Bobbie Gentry – Ode to Billie Jo
First heard this on the Warchild Help album in the late 90s. Sinead O’Connor covered it and it sounded like the most bewitching thing I’d ever heard. Still a great version, but I then checked out the original and liked that even more. The lyrics completely drew me in – the most beautiful portrait of another world, all the minor details in the narrative about small town life in the deep south, the intrigue of all of this revolving in some never quite explained way around the Tallahatchie Bridge. Great arrangement too – those beautiful earthy tones and the swooping strings.

Aphex Twin – 4
So much going on in this one, but it all still holds together so well. Great textures and I’ve no idea how the hell RDJ wrote it. Melodic, playful, unusual arrangement, cinematic, creative – pretty much presses all my musical buttons

Beach Boys – Til I Die
Pet Sounds gets all the plaudits as an album, but I don’t think any individual songs on it reach the heights of Til I Die/Surf’s Up/Feel Flows on Surf’s Up. Til I Die just has this transcendental beauty about it - the way the organ blends with the harmonies and the lyrics about loss of control work perfectly.

Wire – Outdoor Miner
Another one that blew me away when I first heard it as a teenager and stayed with me ever since. Surreal, poetic lyrics that I’d never really heard the like of before at the time and a weird structure – all wrapped in this great pop melody. It’s only the short version on the Spotify playlist which unfortunately misses out the ace arpeggiated piano solo on the extended version (the extended version clocking in at a whopping 2:51)

Underworld – Juanita:Kiteless…
Something special about this 90s era of electronica I think. Maybe it’s because the technology’s there, but hasn’t been refined to the point where all the rough edges have been smoothed out.

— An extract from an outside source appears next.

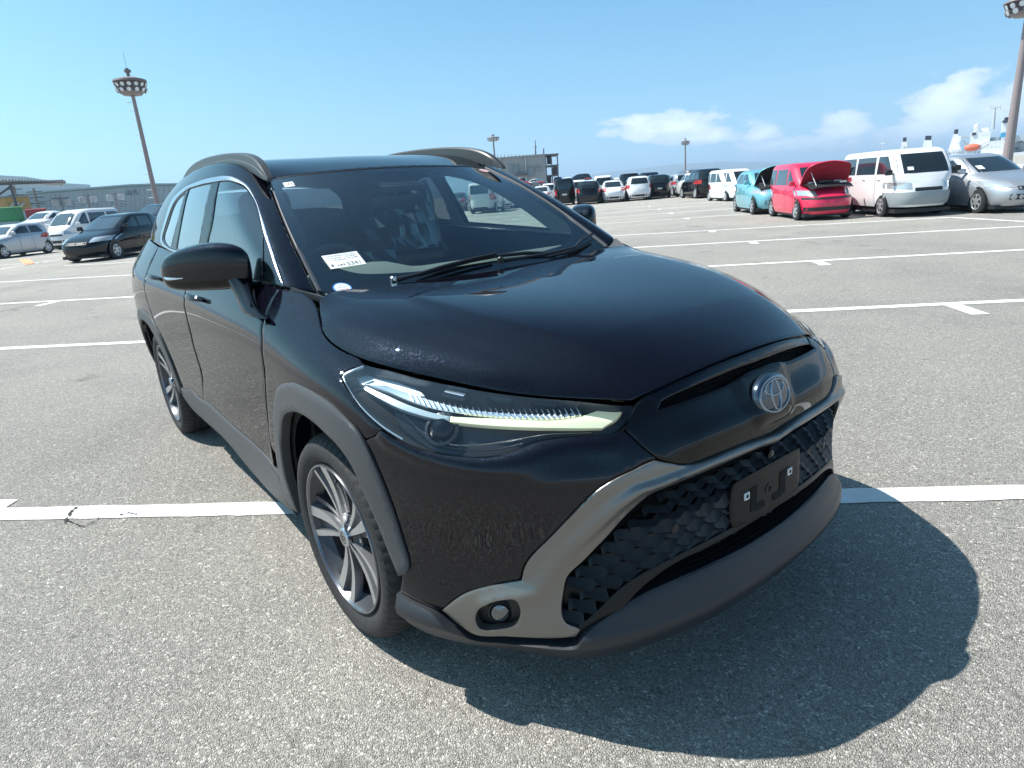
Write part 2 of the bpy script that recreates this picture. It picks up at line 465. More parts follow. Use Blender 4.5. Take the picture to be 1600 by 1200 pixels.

The rough edges make everything feel more human even when it’s all synthesised, so it seems to resonate with me more. For me this is one of the best of that era – 16 minutes of hypnotic beats and constantly evolving melody. Only shame is that it isn’t longer…

Bob Dylan – Visions of Johanna
Another one where the song just evolves naturally, albeit of a different style. Love how the melody surges and falls and just follows its own course. More great surreal lyrics (The fiddler, he now steps to the road/He writes ev’rything’s been returned which was owed/On the back of the fish truck that loads/While my conscience explodes). BOB was my first introduction to Dylan and I played it to death from the age of about 15.